>> miércoles, 25 de agosto de 2010
Quizás el sentimiento de volver a tu pequeño y rancio pueblo después de haber estado de viaje, disfrutando a tus anchas y sin rendir cuentas a nadie no sea del todo agraciado para muchos.
Duele. Fastidia. Molesta. Asquea. Entristece.
Pero no sé por qué, cuando saco la maleta del coche aparcado en Mercadona, miro arriba y veo a mi madre asomada en el balcón, saludándome con la sonrisa de ver a su hijo tras tres semanas, me hace sentir que mi casa es el mejor lugar del mundo.
Y que rápidamente me abre abajo, subo el ascensor. Me miro al espejo y observo la cara de cansancio de tanto avión. Pero se abren las puertas del ascensor, salgo y allí está ella. Más guapa que nunca. Contenta por el simple hecho de verme. Y me abraza fuerte. Y esta vez no me molesta porque yo también la he echado de menos. Y me gusta esa sensación de protección y cariño.

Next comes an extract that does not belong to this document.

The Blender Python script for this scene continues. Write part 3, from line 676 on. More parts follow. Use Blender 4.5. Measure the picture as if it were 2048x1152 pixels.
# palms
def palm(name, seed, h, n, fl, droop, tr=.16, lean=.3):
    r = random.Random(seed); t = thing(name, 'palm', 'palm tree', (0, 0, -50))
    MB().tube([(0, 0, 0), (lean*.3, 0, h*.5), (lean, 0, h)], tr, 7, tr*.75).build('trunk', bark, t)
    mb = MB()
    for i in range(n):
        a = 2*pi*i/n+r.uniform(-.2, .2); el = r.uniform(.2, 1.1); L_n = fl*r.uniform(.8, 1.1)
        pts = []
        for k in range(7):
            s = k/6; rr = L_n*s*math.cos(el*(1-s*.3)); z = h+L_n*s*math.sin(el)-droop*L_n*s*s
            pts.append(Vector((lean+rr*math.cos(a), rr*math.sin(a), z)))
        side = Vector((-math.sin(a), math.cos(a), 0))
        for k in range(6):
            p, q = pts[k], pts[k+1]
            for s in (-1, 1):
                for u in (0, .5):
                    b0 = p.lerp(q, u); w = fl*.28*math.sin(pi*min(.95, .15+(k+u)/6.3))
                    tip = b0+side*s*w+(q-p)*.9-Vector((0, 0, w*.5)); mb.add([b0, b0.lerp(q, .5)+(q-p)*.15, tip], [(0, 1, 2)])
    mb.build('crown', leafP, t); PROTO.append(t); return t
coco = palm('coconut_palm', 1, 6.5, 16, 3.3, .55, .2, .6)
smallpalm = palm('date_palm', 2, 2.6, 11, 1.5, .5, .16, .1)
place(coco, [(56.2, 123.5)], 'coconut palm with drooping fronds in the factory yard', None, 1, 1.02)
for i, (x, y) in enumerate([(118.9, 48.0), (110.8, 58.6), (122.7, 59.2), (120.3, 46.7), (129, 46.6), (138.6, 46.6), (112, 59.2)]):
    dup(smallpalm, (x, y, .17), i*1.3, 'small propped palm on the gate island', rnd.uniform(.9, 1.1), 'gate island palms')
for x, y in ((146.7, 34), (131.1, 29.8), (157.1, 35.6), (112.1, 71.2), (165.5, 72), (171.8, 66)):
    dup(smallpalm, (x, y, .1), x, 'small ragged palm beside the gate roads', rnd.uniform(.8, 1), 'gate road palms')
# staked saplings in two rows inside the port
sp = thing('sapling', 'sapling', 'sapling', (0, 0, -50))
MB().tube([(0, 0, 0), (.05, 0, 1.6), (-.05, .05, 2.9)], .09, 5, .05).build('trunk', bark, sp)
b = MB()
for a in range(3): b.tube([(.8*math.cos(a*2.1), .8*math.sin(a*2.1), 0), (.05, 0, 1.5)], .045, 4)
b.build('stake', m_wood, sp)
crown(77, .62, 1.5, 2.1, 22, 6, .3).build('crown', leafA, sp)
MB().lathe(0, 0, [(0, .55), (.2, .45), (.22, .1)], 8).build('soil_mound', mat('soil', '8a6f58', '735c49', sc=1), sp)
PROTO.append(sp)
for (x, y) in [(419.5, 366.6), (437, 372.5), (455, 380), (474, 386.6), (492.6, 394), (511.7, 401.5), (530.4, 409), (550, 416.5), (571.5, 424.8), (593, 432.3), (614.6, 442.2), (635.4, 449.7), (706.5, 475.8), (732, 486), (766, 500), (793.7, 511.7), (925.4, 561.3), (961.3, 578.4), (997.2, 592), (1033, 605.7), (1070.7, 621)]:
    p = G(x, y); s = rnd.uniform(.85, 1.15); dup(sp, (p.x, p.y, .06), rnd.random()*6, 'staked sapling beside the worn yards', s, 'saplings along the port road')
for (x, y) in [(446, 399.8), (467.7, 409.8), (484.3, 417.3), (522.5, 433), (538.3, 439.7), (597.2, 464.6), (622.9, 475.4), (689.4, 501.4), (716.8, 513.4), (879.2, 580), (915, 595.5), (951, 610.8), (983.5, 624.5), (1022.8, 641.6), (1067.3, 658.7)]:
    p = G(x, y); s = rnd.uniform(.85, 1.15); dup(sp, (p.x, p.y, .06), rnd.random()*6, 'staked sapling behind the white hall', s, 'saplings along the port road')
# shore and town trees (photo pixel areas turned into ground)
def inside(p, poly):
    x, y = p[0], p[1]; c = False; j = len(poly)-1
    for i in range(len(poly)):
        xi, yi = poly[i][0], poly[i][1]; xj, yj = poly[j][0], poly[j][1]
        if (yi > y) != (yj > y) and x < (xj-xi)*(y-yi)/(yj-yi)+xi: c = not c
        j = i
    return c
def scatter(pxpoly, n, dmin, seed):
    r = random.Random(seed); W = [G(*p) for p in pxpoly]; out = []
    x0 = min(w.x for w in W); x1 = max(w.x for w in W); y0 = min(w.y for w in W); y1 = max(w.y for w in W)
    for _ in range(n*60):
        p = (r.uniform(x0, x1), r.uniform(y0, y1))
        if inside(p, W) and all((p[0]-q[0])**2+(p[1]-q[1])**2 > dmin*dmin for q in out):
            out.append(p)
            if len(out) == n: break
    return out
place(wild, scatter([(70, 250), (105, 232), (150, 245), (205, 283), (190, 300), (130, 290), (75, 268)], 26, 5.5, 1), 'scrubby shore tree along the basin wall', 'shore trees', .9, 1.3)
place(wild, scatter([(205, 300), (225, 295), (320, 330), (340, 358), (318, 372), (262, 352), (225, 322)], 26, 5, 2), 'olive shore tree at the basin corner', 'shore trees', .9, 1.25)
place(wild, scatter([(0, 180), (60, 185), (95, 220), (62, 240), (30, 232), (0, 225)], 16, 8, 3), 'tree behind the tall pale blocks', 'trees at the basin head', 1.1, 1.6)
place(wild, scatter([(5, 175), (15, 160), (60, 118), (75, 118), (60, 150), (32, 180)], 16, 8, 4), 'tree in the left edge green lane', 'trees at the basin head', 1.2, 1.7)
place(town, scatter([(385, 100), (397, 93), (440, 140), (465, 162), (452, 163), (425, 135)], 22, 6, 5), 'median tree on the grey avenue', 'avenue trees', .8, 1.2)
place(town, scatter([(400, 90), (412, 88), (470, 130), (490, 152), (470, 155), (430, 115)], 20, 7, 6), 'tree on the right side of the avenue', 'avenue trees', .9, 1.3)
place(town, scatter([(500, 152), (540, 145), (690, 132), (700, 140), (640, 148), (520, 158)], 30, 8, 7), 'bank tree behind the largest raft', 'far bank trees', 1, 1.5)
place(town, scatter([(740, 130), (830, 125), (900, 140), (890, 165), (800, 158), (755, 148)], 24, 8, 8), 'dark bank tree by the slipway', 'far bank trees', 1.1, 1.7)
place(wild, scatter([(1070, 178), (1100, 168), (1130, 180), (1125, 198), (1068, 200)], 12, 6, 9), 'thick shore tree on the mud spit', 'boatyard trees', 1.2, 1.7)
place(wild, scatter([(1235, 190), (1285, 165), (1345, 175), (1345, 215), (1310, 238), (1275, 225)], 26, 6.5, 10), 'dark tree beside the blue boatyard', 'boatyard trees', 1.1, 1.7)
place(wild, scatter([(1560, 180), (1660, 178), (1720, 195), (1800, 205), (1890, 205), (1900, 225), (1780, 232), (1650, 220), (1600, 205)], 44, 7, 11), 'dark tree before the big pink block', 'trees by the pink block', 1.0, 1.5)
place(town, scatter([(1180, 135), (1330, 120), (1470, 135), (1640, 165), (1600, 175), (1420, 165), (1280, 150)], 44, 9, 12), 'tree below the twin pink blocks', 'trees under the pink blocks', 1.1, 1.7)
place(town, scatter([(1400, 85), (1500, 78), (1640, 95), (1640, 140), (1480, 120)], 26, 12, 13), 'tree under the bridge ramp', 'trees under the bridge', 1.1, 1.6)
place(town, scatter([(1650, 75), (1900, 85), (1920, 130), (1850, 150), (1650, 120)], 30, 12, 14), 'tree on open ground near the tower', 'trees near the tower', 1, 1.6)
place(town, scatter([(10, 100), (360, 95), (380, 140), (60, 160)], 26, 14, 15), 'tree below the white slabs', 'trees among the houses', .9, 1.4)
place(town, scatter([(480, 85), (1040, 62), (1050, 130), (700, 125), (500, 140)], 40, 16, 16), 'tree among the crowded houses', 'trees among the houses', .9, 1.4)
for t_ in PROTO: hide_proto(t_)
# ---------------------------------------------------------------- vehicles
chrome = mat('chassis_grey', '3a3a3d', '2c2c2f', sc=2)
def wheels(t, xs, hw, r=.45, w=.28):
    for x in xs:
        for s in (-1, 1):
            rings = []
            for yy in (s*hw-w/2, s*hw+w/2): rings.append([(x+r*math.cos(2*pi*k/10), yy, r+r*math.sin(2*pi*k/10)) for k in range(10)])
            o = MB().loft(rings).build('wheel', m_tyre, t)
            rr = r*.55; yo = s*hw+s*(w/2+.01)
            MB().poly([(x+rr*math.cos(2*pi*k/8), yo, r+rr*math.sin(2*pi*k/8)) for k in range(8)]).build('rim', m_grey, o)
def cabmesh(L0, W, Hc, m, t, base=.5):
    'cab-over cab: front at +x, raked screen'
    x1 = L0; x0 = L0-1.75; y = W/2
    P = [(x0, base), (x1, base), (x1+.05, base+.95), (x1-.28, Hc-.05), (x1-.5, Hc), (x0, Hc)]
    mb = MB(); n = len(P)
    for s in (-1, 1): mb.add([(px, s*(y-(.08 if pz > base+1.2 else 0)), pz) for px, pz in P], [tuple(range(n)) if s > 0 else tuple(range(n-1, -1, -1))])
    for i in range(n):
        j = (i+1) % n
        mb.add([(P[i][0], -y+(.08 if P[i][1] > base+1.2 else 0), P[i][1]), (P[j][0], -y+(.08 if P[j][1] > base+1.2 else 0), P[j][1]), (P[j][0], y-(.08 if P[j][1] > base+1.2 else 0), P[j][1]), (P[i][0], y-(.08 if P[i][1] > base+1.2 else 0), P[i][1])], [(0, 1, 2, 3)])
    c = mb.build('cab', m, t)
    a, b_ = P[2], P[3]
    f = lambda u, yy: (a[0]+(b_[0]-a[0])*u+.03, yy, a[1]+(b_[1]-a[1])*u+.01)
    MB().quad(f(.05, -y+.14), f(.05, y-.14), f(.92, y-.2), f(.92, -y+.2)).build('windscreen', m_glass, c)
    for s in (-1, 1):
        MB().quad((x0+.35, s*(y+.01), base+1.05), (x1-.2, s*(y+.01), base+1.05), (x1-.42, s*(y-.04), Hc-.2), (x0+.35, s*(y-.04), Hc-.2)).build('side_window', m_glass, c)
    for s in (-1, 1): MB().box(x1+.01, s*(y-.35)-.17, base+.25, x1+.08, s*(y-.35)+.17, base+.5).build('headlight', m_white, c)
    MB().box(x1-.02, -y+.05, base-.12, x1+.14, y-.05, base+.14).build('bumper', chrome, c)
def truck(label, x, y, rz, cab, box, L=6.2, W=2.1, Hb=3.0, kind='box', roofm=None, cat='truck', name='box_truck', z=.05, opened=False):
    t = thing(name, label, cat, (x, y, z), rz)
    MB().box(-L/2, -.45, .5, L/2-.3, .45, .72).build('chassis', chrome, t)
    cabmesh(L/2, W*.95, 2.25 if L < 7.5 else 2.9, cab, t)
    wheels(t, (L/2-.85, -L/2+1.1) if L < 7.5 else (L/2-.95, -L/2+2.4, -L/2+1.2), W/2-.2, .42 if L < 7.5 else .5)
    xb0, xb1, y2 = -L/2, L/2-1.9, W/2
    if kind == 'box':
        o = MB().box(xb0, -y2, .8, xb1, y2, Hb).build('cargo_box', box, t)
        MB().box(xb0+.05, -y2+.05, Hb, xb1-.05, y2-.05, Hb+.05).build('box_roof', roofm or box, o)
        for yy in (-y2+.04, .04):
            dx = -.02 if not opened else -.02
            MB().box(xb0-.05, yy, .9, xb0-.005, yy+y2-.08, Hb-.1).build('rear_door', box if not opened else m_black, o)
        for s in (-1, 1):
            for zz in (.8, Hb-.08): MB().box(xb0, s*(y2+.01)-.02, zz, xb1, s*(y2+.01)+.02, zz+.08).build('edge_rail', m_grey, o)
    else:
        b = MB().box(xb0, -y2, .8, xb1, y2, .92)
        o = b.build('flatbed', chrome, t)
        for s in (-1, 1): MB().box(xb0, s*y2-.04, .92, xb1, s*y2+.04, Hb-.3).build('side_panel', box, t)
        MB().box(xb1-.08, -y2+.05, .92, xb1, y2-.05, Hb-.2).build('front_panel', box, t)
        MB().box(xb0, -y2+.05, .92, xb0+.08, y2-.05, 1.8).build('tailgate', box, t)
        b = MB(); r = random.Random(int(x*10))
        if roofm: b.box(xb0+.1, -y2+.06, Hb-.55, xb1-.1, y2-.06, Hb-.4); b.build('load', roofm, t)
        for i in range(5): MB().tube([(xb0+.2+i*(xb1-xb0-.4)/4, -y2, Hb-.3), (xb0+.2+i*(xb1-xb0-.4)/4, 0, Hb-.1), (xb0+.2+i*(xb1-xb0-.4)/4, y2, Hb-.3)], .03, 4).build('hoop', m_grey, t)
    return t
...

Paso para adentro, y el olor de mi casa me hace estremecer. Es un calor especial, lleno de recuerdos y ganas de descansar. Que probablemente esa sensación dure un día, y al otro ya quiera volver a viajar, puede ser, pero lo que sí es seguro es que me gusta estar allí. Ese sitio del que nunca serás mal recibido.